Communism is hard core, centralized imposition of elite prescriptions. It waxes poetic about the workers and the poor, while writing off and consigning to revolutionary violence many of the marginalized people to whom Jesus always reached out.

The article spends some time with two young left wing podcasters, one of whom now identifies as a communist Catholic, and the other as a communist Episcopalian.

These two denominations are natural draws for elite leftists, as both are big on hierarchy. Rome’s history with this needs little reiteration, but it is worth noting that the Episcopal Church has imposed and embraced the term recently, hand in hand with historically high numbers of punished dissenters, property seizures, litigation, more power invested in unaccountable “Executive Committees” and the like, and high minded branding with “tolerance and diversity” while actually declining in active participants and becoming more monochromatic by most demographic markers.

+++

Marxism, which is the social analysis upon which hierarchical socialism/communism rests, has no enduring use for Christianity. Despite some good intentions from the young socialists in the article, they provide no answer to the “Marx must increase, Christ must decrease” dynamic of their core belief system.

And, as is a fault for Americans today on both the left and the right, they conflate the church and government.
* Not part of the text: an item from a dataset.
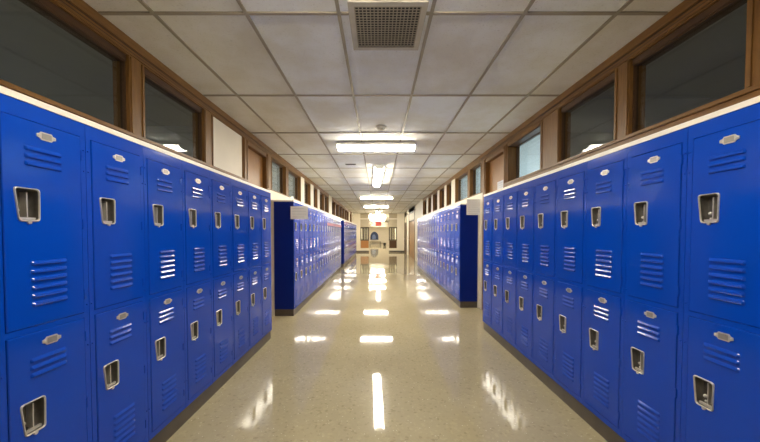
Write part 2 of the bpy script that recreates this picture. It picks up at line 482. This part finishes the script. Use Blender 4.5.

Whether it be the Trump is our new King Cyrus movement or the Christian Socialists, there is the belief that holding control of government will produce the Spirit filled body of Christ described in 1 Corinthians 12. Voices on the right and the left assert that people can be coerced by a central authority into “building the Kingdom of God on earth.”

It’s the belief behind Christianity’s worst historical seasons. And there’s nothing in the article to suggest any different outcome from the young Christian socialists if their ideology is imposed on the body politic instead of lived out in voluntary communities of the faithful.